## GIVEN INFORMATION

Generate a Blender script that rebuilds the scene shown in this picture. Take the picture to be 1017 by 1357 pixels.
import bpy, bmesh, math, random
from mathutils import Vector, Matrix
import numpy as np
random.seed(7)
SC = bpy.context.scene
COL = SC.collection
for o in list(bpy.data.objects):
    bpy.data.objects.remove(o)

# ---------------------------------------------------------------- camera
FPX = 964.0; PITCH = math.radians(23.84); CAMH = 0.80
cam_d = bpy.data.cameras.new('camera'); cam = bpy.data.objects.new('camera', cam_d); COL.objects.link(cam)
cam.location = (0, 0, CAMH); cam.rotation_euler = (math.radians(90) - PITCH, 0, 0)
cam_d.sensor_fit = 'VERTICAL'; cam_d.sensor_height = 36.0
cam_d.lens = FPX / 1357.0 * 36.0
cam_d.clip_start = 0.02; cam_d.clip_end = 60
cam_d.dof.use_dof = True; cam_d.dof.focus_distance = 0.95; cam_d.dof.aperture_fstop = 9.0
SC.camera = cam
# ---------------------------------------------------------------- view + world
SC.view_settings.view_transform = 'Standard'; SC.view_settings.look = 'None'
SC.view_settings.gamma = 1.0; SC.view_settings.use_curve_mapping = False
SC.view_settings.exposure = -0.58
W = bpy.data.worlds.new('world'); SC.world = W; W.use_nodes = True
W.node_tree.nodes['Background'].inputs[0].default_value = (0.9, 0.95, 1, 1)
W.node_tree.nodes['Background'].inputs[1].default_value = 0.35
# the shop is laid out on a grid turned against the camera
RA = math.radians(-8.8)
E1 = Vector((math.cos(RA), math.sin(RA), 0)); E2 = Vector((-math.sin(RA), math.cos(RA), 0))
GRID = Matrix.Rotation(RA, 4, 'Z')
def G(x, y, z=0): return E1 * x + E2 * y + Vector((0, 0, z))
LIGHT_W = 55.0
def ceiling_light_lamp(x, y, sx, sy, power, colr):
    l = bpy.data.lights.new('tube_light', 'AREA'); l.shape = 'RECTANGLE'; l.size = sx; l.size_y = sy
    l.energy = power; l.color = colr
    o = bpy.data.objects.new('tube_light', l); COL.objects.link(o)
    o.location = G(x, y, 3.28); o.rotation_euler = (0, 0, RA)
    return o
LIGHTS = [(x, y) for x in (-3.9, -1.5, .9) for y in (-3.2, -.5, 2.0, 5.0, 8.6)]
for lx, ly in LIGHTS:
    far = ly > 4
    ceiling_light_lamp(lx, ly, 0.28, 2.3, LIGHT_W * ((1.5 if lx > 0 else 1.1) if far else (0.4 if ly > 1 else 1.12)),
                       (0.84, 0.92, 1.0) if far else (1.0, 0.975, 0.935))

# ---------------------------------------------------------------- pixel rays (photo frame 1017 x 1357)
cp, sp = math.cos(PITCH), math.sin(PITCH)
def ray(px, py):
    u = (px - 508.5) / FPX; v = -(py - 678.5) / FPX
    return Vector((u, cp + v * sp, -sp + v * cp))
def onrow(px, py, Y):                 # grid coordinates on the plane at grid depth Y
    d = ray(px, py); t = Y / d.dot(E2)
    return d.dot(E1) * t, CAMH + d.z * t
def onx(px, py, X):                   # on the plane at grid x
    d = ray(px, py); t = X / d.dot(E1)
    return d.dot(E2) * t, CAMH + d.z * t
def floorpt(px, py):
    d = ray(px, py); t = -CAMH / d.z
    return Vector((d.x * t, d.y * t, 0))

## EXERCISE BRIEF
Write the listing out again, exactly as shown above.

## SOLUTION TO THIS EXERCISE
Generate a Blender script that rebuilds the scene shown in this picture. Take the picture to be 1017 by 1357 pixels.
import bpy, bmesh, math, random
from mathutils import Vector, Matrix
import numpy as np
random.seed(7)
SC = bpy.context.scene
COL = SC.collection
for o in list(bpy.data.objects):
    bpy.data.objects.remove(o)

# ---------------------------------------------------------------- camera
FPX = 964.0; PITCH = math.radians(23.84); CAMH = 0.80
cam_d = bpy.data.cameras.new('camera'); cam = bpy.data.objects.new('camera', cam_d); COL.objects.link(cam)
cam.location = (0, 0, CAMH); cam.rotation_euler = (math.radians(90) - PITCH, 0, 0)
cam_d.sensor_fit = 'VERTICAL'; cam_d.sensor_height = 36.0
cam_d.lens = FPX / 1357.0 * 36.0
cam_d.clip_start = 0.02; cam_d.clip_end = 60
cam_d.dof.use_dof = True; cam_d.dof.focus_distance = 0.95; cam_d.dof.aperture_fstop = 9.0
SC.camera = cam
# ---------------------------------------------------------------- view + world
SC.view_settings.view_transform = 'Standard'; SC.view_settings.look = 'None'
SC.view_settings.gamma = 1.0; SC.view_settings.use_curve_mapping = False
SC.view_settings.exposure = -0.58
W = bpy.data.worlds.new('world'); SC.world = W; W.use_nodes = True
W.node_tree.nodes['Background'].inputs[0].default_value = (0.9, 0.95, 1, 1)
W.node_tree.nodes['Background'].inputs[1].default_value = 0.35
# the shop is laid out on a grid turned against the camera
RA = math.radians(-8.8)
E1 = Vector((math.cos(RA), math.sin(RA), 0)); E2 = Vector((-math.sin(RA), math.cos(RA), 0))
GRID = Matrix.Rotation(RA, 4, 'Z')
def G(x, y, z=0): return E1 * x + E2 * y + Vector((0, 0, z))
LIGHT_W = 55.0
def ceiling_light_lamp(x, y, sx, sy, power, colr):
    l = bpy.data.lights.new('tube_light', 'AREA'); l.shape = 'RECTANGLE'; l.size = sx; l.size_y = sy
    l.energy = power; l.color = colr
    o = bpy.data.objects.new('tube_light', l); COL.objects.link(o)
    o.location = G(x, y, 3.28); o.rotation_euler = (0, 0, RA)
    return o
LIGHTS = [(x, y) for x in (-3.9, -1.5, .9) for y in (-3.2, -.5, 2.0, 5.0, 8.6)]
for lx, ly in LIGHTS:
    far = ly > 4
    ceiling_light_lamp(lx, ly, 0.28, 2.3, LIGHT_W * ((1.5 if lx > 0 else 1.1) if far else (0.4 if ly > 1 else 1.12)),
                       (0.84, 0.92, 1.0) if far else (1.0, 0.975, 0.935))

# ---------------------------------------------------------------- pixel rays (photo frame 1017 x 1357)
cp, sp = math.cos(PITCH), math.sin(PITCH)
def ray(px, py):
    u = (px - 508.5) / FPX; v = -(py - 678.5) / FPX
    return Vector((u, cp + v * sp, -sp + v * cp))
def onrow(px, py, Y):                 # grid coordinates on the plane at grid depth Y
    d = ray(px, py); t = Y / d.dot(E2)
    return d.dot(E1) * t, CAMH + d.z * t
def onx(px, py, X):                   # on the plane at grid x
    d = ray(px, py); t = X / d.dot(E1)
    return d.dot(E2) * t, CAMH + d.z * t
def floorpt(px, py):
    d = ray(px, py); t = -CAMH / d.z
    return Vector((d.x * t, d.y * t, 0))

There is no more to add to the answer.